150 years ago today, the American Civil War officially ended.
From History:
In an event that is generally regarded as marking the end of the Civil War, Confederate General Edmund Kirby Smith, commander of Confederate forces west of the Mississippi, signs the surrender terms offered by Union negotiators. With Smith’s surrender, the last Confederate army ceased to exist, bringing a formal end to the bloodiest four years in U.S. history.
The American Civil War began on April 12, 1861, when Confederate shore batteries under General Pierre G.T. Beauregard opened fire on Union-held Fort Sumter in South Carolina’s Charleston Bay. During 34 hours, 50 Confederate guns and mortars launched more than 4,000 rounds at the poorly supplied fort, and on April 13 U.S. Major Robert Anderson, commander of the Union garrison, surrendered. Two days later, U.S. President Abraham Lincoln issued a proclamation calling for 75,000 volunteer soldiers to help quell the Southern “insurrection.” Four long years later, the Confederacy was defeated at the total cost of 620,000 Union and Confederate dead.
George Satayana wrote: “Those who cannot remember the past are condemned to repeat it.”
I sometimes wonder if we are not headed in this direction again. So many people are so very ignorant of history … and what’s going on around them today!
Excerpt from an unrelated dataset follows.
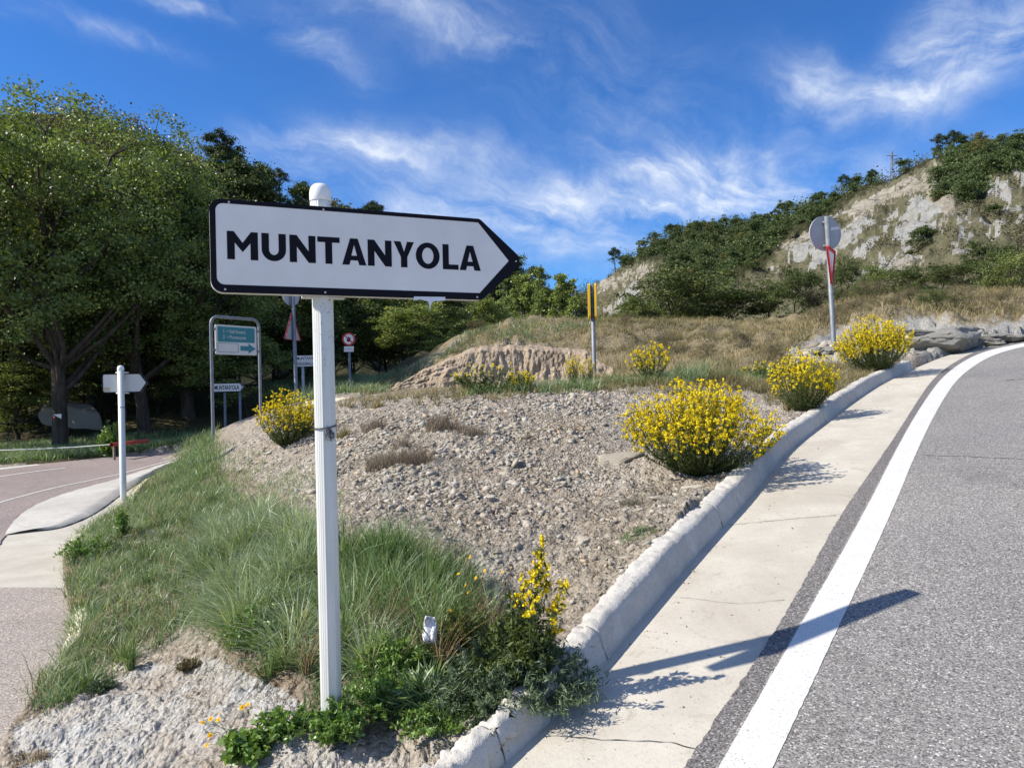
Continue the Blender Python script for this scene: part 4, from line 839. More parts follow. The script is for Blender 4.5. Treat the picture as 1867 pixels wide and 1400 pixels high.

Also, from History and also on this day in 1774:
Parliament completes the Coercive Acts with the Quartering Act
On this day in 1774, the British Parliament renews the Quartering Act, allowing Redcoats to stay in private American homes if necessary. The Quartering Act, in conjunction with the Massachusetts Government Act, the Administration of Justice Act and the Boston Port Act, were known as the Coercive Acts.
News of 342 chests of tea dumped into Boston Harbor on December 16, 1773, in what was dubbed the Boston Tea Party, reached Britain in January 1774. Disgusted by the colonists’ action against private property, the British Parliament quickly decided upon the Coercive Acts as a means of reasserting British control over the colonies and punishing Boston.
As of May 20, 1774, the Massachusetts Government Act curtailed democracy in Massachusetts by altering the colonial charter of 1691 to reduce the power of elective officials and to increase that of the royal governor. [I refer the readers to debate about federal influence/interference over local law enforcement agencies.] On the same day, the passing of the Administration of Justice Act ensured that royal officials charged with capital crimes would not be tried in the colonies, but in Britain. On June 1, 1774, the Boston Port Act demanded payment for the destroyed tea before the port could reopen for any imports but food.
On June 2, 1774, Parliament completed its punishment by expanding the Quartering Act to allow soldiers to board in occupied private homes. In its original incarnation, the Quartering Act of 1765 had merely demanded that colonists provide barracks for British soldiers. In Boston, those barracks were on an isolated island in Boston Harbor. In 1766, the act expanded to include the housing of soldiers in public houses (hotels) and empty buildings. With Boston in an uproar, the British now demanded the ability to house the military among civilians, if necessary, to maintain order.
In the evening I will something watch a movie or an episode of some TV series or other. Right now I am slowly working my way through the Netflix series Revolution. It is, in many respects, absurd because of plot gaps etc. (Just how many times can people be shot or beaten over the head with a pipe? Why don’t men ever have to shave and they remain relatively clean-shaven? Why do they seem to have a never-ending supply of whiskey 15 years after the obliteration of power and the collapse of society? Why is everything so damn dirty? Doesn’t anyone clean anything?) In any event, there are some points that are common to “prepper” lit, the dystopian TEOTWAWKI scenarios that inevitably involve bad government actors swooping on the defenseless.
Still… Satayana was on to something.